The text we produced was designed, accordingly, with a series of precise yet contradictory goals in mind: it had to reproduce accurately the meaning, rhyme, metre, and alliteration of the original; additionally, it had to be comprehensible to the speaking tongue and listening ear of the late twentieth-century North American actor and audience. Thus, we removed most of the Yorkshire idiom, changed most of the thees and thous into yous, and occasionally rewrote lines and even stanzas in order to preserve the rhyme scheme and metrical patterns of the original. The work was both technical and creative, and was a constant balancing act between opposing needs.

In cases where leaves are missing from the manuscript, we have written compatible verse based on the other cycles, and designed to match the number of missing lines. For instance, Play 7, the Glovers' pageant of Cain and Abel, needed much reconstruction of this kind. The original text is in ruinous condition: the two brothers' sacrifices and the murder of Abel are missing from the manuscript, and what remains consists of two different layers of revision in different hands, not entirely connected to each other. In this case, we rearranged the stanzas slightly, so that all the surviving text is used; in addition, we spliced in the appropriate episode from the Towneley plays (highly edited for length), and invented a few stanzas to introduce Cain's servant Brewbarret. The result is not what was played in medieval York, but it works as drama nonetheless, and preserves the spirit of the original as nearly as possible: more nearly, we think, than a fragmentary text would in performance.

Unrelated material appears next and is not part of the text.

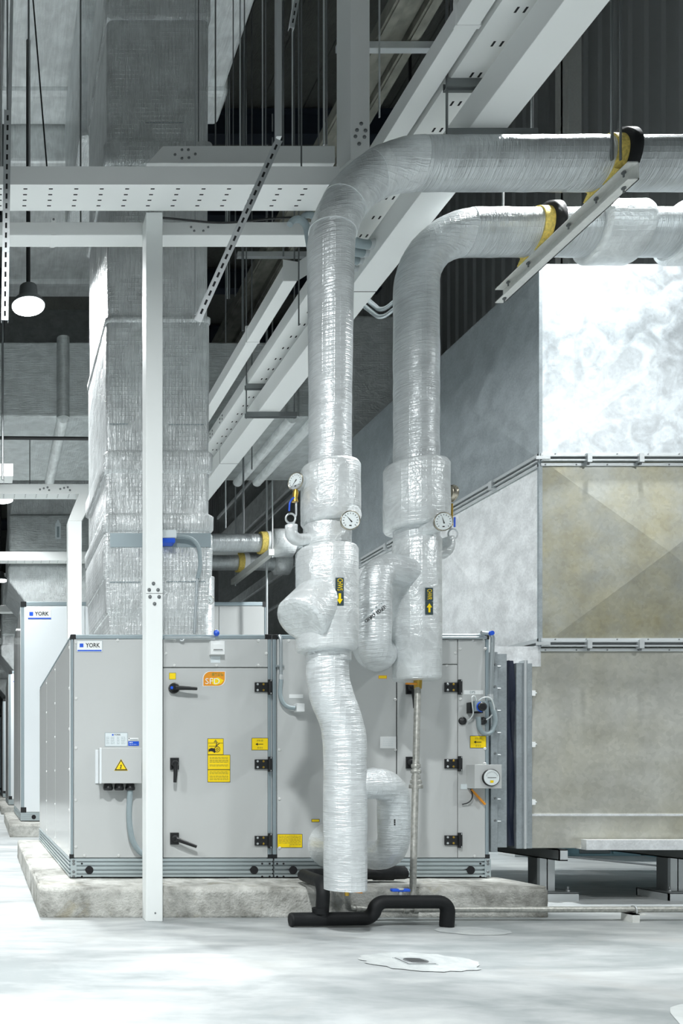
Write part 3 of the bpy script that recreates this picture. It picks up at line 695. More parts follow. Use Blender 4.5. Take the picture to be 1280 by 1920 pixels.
pth = dens(up_pts, .08)
# the horizontal run is a little fatter than the riser
n_ = len(pth); rad = []
for i, p in enumerate(pth):
    t = min(1, max(0, (p.z-3.2)/1.0)); rad.append(.113+(.131-.113)*t+random.uniform(-.0015, .0015))
m_ = MB(); m_.tube([p for p in pth if p.x > 2.42], [r for p, r in zip(pth, rad) if p.x > 2.42], 'pipe_h', 40); m_.build('horizontal_jacket', sup)
a = [(p, r) for p, r in zip(pth, rad) if p.x <= 2.5]
m_ = MB(); m_.tube([p for p, r in a], [r+.0015 for p, r in a], 'pipe_v', 40)
for py, sl in ((480, .3), (385, .9), (330, 1.6)): pass
m_.build('riser_jacket', sup)
# tape bands of the elbow
for k0 in (.2, .5, .8):
    seg = [(p, r) for p, r in a if p.z > q1(600, 470).z and p.x < q1(760, 300).x]
    i = int(len(seg)*k0); i = min(max(i, 0), len(seg)-3)
    MB().tube([seg[i][0], seg[i+1][0]], seg[i][1]+.004, 'jacket', 40).build('tape_band', sup)
low = fillet([q1(613, 1215), q1(613, 1290), q1(646, 1365), q1(647, 1668)], .12, 8)
low = dens(low, .07)
MB().tube(low, [r+.001 for r in wobble(low, .113, .002, 4)], 'pipe_v', 40).build('lower_jacket', sup)
jacket(q1(619, 900).x, D1, q1(0, 985).z, q1(0, 872).z, .158, par=sup)
jacket(q1(612, 1100).x, D1, q1(0, 1222).z, q1(0, 1028).z, .166, par=sup)
jacket(q1(612, 1100).x, D1, q1(0, 1028).z-.02, q1(0, 985).z+.02, .125, 'neck_jacket', sup)
c0 = q1(617, 1105); c1 = V((q1(550, 1168).x, D1-.10, q1(550, 1170).z)); ax_ = (c1-c0); L_ = ax_.length
m_ = MB(); m_.lathe(c0, ax_, [(0, .135), (L_*.5, .142), (L_-.012, .148), (L_, .142), (L_+.004, .12)], 'jacket', 40); m_.build('strainer_jacket', sup)
loop = fillet([q1(655, 1472), q1(738, 1466, 4.62), q1(738, 1608, 4.85), V((2.34, 5.30, az(1590))), V((ax(622), YA, az(1586)))], [.14, .16, .14], 8)
loop = dens(loop, .05); MB().tube(loop, wobble(loop, .089, .002, 9), 'pipe_v', 32).build('branch_jacket', sup)
m_ = MB(); m_.lathe((ax(620), YA, az(1585)), (0, -1, 0), [(0, .165), (.03, .158), (.12, .115), (.20, .092)], 'jacket', 36); m_.build('connection_cone', sup)
m_ = MB(); f0 = mapcyl(q1(738, 0, 4.72).x, 4.72, .0935, q1(0, 1530, 4.72).z, -.42)
lines(m_, lambda u, v: f0(v, u), -.05, .05, [0], 'ink', 5, .004); m_.build('printed_text', sup)
# flow marker on the jacket
def marker(cx, cy, r, zt, txt, up, par, w_=.046, hh=.152):
    m_ = MB(); f0 = mapcyl(cx, cy, r+.004, 0); f1 = mapcyl(cx, cy, r+.0055, 0)
    def plate(z0, z1):
        for i in range(6):
            u0 = -w_/2+w_*i/6; u1 = u0+w_/6; m_.poly([(u0, z0), (u1, z0), (u1, z1), (u0, z1)], f0, 'signback')
    zm = zt-hh*.5
    plate(zm+.001, zt); plate(zt-hh, zm-.002)
    m_.text(txt, .042, lambda u, v: f1(v, (zt+zm)/2-u), 'yellow', 0, 0, .066, 0)
    zc = zt-hh*.75; k = 1 if up else -1
    m_.poly([(-.0065, zc-k*.028), (.0065, zc-k*.028), (.0065, zc+k*.004), (-.0065, zc+k*.004)], f1, 'yellow')
    m_.poly([(-.017, zc+k*.003), (.017, zc+k*.003), (0, zc+k*.03)], f1, 'yellow')
    return m_.build('flow_marker', par)
marker(q1(612, 1100).x, D1, .166, q1(0, 1097).z, 'CHWS', False, sup)
# thermometer
c = q1(648, 978); c = V((c.x-.012, D1-.17, c.z))
m_ = MB(); m_.tube([V((c.x-.05, D1-.07, c.z-.012)), V((c.x, c.y+.01, c.z))], [.05, .042], 'jacket', 20)
th = m_.build('thermometer_stem', sup)
c = V((q1(653, 978, D1-.19).x, D1-.19, q1(653, 978, D1-.19).z))
m_ = MB(); gauge_dial(m_, c, (-.06, -1, -.03), .051, .02, 130); m_.build('thermometer_dial', sup)
# pressure gauge on siphon coil, left of the riser
def siphon(par, gx, gy, depth, facing, sx=-1):
    pass
gd = D1-.02
pg = MB(); gc = q1(556, 903, gd); pg.lathe(gc, (-.82, -.55, 0), [(-.04, .040), (.012, .044)], 'steel', 28)
M['steel2'] = M['steel']
gauge_dial(pg, gc, (-.82, -.55, -.05), .047, .006, 225); pg = pg.build('pressure_gauge', sup)
m_ = MB(); m_.tube([q1(554, 918, gd), q1(554, 925, gd), q1(553, 934, gd), q1(553, 941, gd)], [.011, .017, .013, .018], 'brass', 10).build('brass_valve', pg)
MB().tube(fillet([q1(551, 933, gd-.02), q1(543, 940, gd-.03), q1(542, 958, gd-.03)], .02), .005, 'blue', 8).build('valve_handle', pg)
coil = [q1(555, 941, gd), q1(555, 965, gd), q1(553, 975, gd)]
for i in range(26):
    a = math.radians(10-i*16); coil.append(q1(544.5+9*math.cos(a), 972-9*math.sin(a), gd-.012*i/26))
coil.append(q1(549, 985, gd))
MB().tube(coil, .0055, 'steel', 10).build('siphon_coil', pg)
el = fillet([q1(546, 985, gd-.02), q1(545, 1012, gd-.02), q1(585, 1012, gd)], .05)
MB().tube(el, [.034]*(len(el)-1)+[.036], 'jacket', 20).build('small_elbow_jacket', sup)
# drain cock below
m_ = MB(); b_ = q1(650, 1668, 4.60); m_.tube([b_, b_+V((0, 0, -.035))], .012, 'brass', 12).tube([b_+V((0, 0, -.012)), b_+V((.03, -.005, -.012))], .008, 'steel', 8).bar(b_+V((.03, -.005, -.012)), b_+V((.085, -.005, -.018)), .012, .006, 'orange')
m_.build('drain_cock', sup)

# ------------------------------------------------------------------ insulated pipes: return
D2 = 5.13
def q2(px, py, d=D2): return P(px, py, d)
ret = thing('insulated_return_pipe', (q2(783, 1280).x, D2, q2(783, 1280).z), 'foil wrapped water return pipe marked CHWR, right-hand riser ending above the floor', 'pipe', 'foil wrapped pipes in front of the grey air handler')
pth = dens(fillet([q2(1560, 436), q2(780, 436), q2(780, 1275)], .36, 14), .08)
a = [p for p in pth if p.x > 3.06]
MB().tube(a, wobble(a, .136, .002, 3), 'pipe_h', 40).build('horizontal_jacket', ret)
a = [p for p in pth if p.x <= 3.13]
MB().tube(a, [r for r in wobble(a, .1335, .002, 5)], 'pipe_v', 40).build('riser_jacket', ret)
jacket(q2(780, 0).x, D2, q2(0, 995).z, q2(0, 872).z, .192, par=ret)
jacket(q2(781, 0).x, D2, q2(0, 1276).z, q2(0, 1010).z, .142, 'strainer_jacket', ret)
lp = fillet([q2(785, 1078), q2(702, 1062, 4.93), q2(702, 1235, 4.95), V((ax(705), 5.38, az(1226))), V((ax(712), YA, az(1222)))], [.14, .14, .08], 8)
lp = dens(lp, .05); MB().tube(lp, wobble(lp, .095, .002, 2), 'pipe_v', 32).build('branch_jacket', ret)
MB().lathe((ax(706), YA, az(1212)), (0, -1, 0), [(0, .175), (.03, .165), (.12, .125), (.20, .10)], 'jacket', 36).build('connection_cone', ret)
marker(q2(781, 0).x, D2, .142, q2(0, 1112).z, 'CHWR', True, ret, .05, .168)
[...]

Elliott's second question, the kind of appeal that we felt the plays to have, is far more elusive. We would characterize their charm as immediate, emotionally powerful, and frequently intimate. The plays were not originally written in intentionally old-fashioned language; nor were they presented in the idiom of another land. They were of their time and place. Our version attempted to provide the impression of familiarity; to give our audience the impression that they were experiencing something very much like what the original audience would have experienced.

The second kind of appeal we tried to preserve was the beauty of the poetry. The language is tightly and neatly locked into various and recurring patterns. When this poetry is read aloud, it has immense power; it rolls and flows and builds on itself, often providing colour to characterization and punctuation to the development of the plot. We wanted to preserve as much of this poetical power as we could, and therefore we kept the rhyme scheme, alliteration, and the pattern of beats within each line. When we wrote or rewrote lines, we did so in order to recreate the patterns within that play.

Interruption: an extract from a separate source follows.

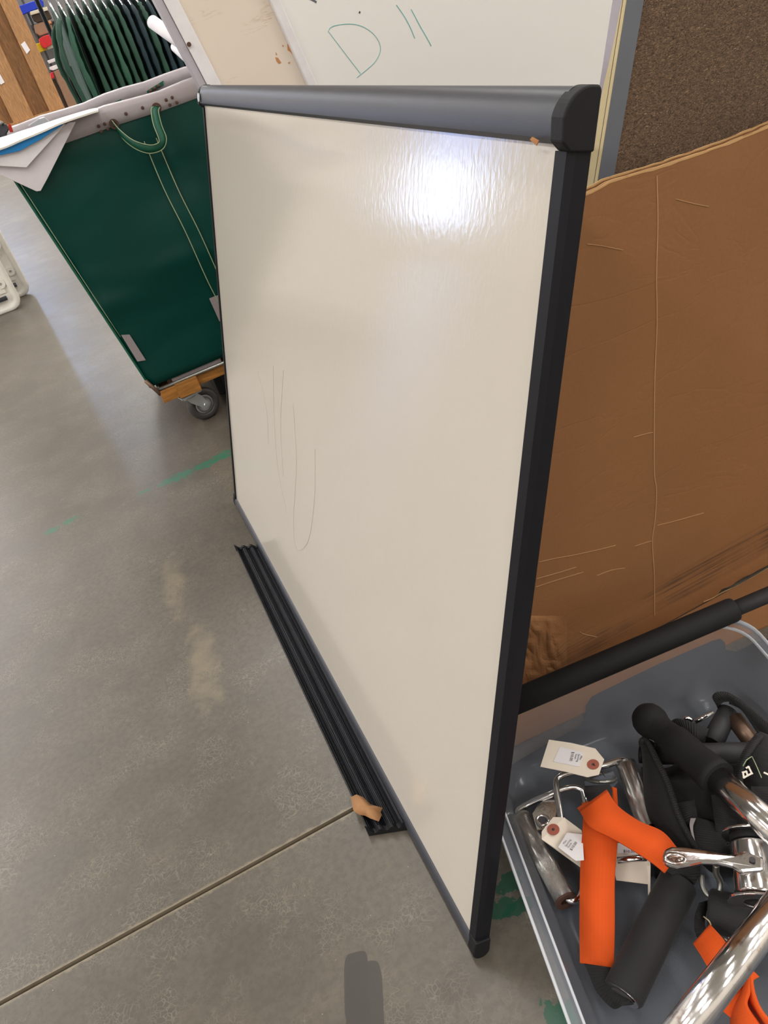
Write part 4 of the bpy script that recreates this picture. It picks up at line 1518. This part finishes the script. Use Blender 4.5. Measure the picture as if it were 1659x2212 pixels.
AW = thing('webbing_strap', 'ribbed black webbing folded between the ball-end bar and handles', 'gym strap', P(1530, 1780, .02))
MB().ribbon(smoothpath([P(1440, 1566, .075), P(1462, 1552, .085), P(1500, 1562, .085), P(1530, 1574, .08)], 6), smoothpath([P(1452, 1590, .06), P(1480, 1590, .07), P(1500, 1606, .07), P(1520, 1608, .065)], 6), .004).build('web_fold', 'black_web', AW, smooth=True)
MB().ribbon(smoothpath([P(1462, 1738, .066), P(1470, 1760, .07), P(1480, 1785, .07)], 5), smoothpath([P(1500, 1730, .06), P(1504, 1750, .066), P(1506, 1765, .068)], 5), .004).build('web_fold', 'black_web', AW, smooth=True)
MB().ribbon(smoothpath([P(1495, 1765, .07), P(1492, 1800, .074), P(1502, 1835, .07), P(1540, 1862, .06)], 6), smoothpath([P(1540, 1778, .066), P(1560, 1810, .07), P(1580, 1840, .066), P(1590, 1860, .06)], 6), .004).build('web_fold', 'black_web', AW, smooth=True)
MB().ribbon(smoothpath([P(1535, 1690, .07), P(1540, 1740, .076), P(1548, 1800, .07), P(1560, 1840, .06)], 6), smoothpath([P(1590, 1720, .06), P(1592, 1760, .07), P(1590, 1800, .066), P(1585, 1830, .06)], 6), .004).build('web_fold', 'black_web', AW, smooth=True)
MB().ribbon(smoothpath([P(1492, 1768, .078), P(1490, 1785, .079), P(1499, 1820, .074)], 5), smoothpath([P(1503, 1768, .078), P(1497, 1788, .079), P(1502, 1820, .074)], 5), .001).build('label_tab', 'grey_patch', AW)
# crumpled body of straps below
m = MB()
nx, ny = 22, 22
vs = []
for j in range(ny + 1):
    for i in range(nx + 1):
        x, y = i / nx, j / ny
        px_, py_ = 1398 + 262 * x + 30 * (y - .5), 1640 + 240 * y
        hz = .012 + .05 * (math.sin(math.pi * min(max(x, .0), 1)) * math.sin(math.pi * y)) ** .5 + .008 * mnoise.noise(V(x * 7, y * 7, 0))
        q_ = P(px_, py_, .03)
        vs.append(V(q_.x, q_.y, hz))
m.add(vs, [(j * (nx + 1) + i, j * (nx + 1) + i + 1, (j + 1) * (nx + 1) + i + 1, (j + 1) * (nx + 1) + i) for j in range(ny) for i in range(nx)])
m.smooth = True
o = m.build('cuff_lining', 'black_cloth', AW)
o.modifiers.new('s', 'SOLIDIFY').thickness = .003

AC2 = thing('ankle_cuff', 'black strap with white lettering at the right edge under the chrome', 'gym strap', P(1620, 1690, .03))
MB().ribbon(smoothpath([P(1640, 1582, .115), P(1612, 1622, .11), P(1600, 1660, .10), P(1596, 1700, .092), P(1610, 1760, .085)], 6), smoothpath([P(1660, 1590, .11), P(1672, 1640, .115), P(1680, 1680, .11), P(1684, 1720, .10), P(1690, 1780, .09)], 6), .005).build('pad', 'black_cloth', AC2, smooth=True)
MB().ribbon(smoothpath([P(1634, 1584, .119), P(1606, 1622, .114), P(1592, 1660, .104), P(1586, 1700, .096), P(1606, 1740, .09)], 6), smoothpath([P(1650, 1590, .12), P(1624, 1625, .117), P(1606, 1660, .108), P(1606, 1700, .10), P(1622, 1745, .094)], 6), .003).build('bound_edge', 'black_web', AC2, smooth=True)
MB().ribbon([P(1622, 1700, .108), P(1628, 1740, .104)], [P(1668, 1700, .11), P(1675, 1750, .106)], .003).build('web_band', 'black_web', AC2)
ZL = .121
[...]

We worked, thus, within very tight guidelines: nothing to be cut; additions to be made only as the lacunae in the MS dictated; poetic forms to be retained; archaism and incomprehensible idiom to be interpreted into clear and correct verse; false cognates (such as "in fere" which means "together") to be reworded; jumbled word orderings to be clarified; no changes to be made merely for the sake of elegance if the MS already made sense. Of course, these guidelines rest heavily upon our judgements of what "makes sense" -- and these judgements were made in Canadian terms, for the sake of non-professionals.

We discovered that although our styles were compatible, they were not identical; Yates's is more conservative, Scoville's is more creative. We realized that there was no ultimate version, no perfect text - we could have continued to work at it for years, adjusting editorial standards as we learned and as our aesthetics continued to develop. Any version is exactly that - a version only, one of many, as ephemeral as the performance for which it was designed.

We've come away from the experience with a deep respect for the complexities of the original text. The result of our labour, we hope, will encourage actors and audiences to take a larger interest in the original York plays and in the drama of the Middle Ages. To paraphrase Voltaire, when he introduced his French version of Shakespeare's plays, "Pardon the blemishes of the modernization for the sake of the original; and remember always that when you see a version, you see merely a faint print of a beautiful picture."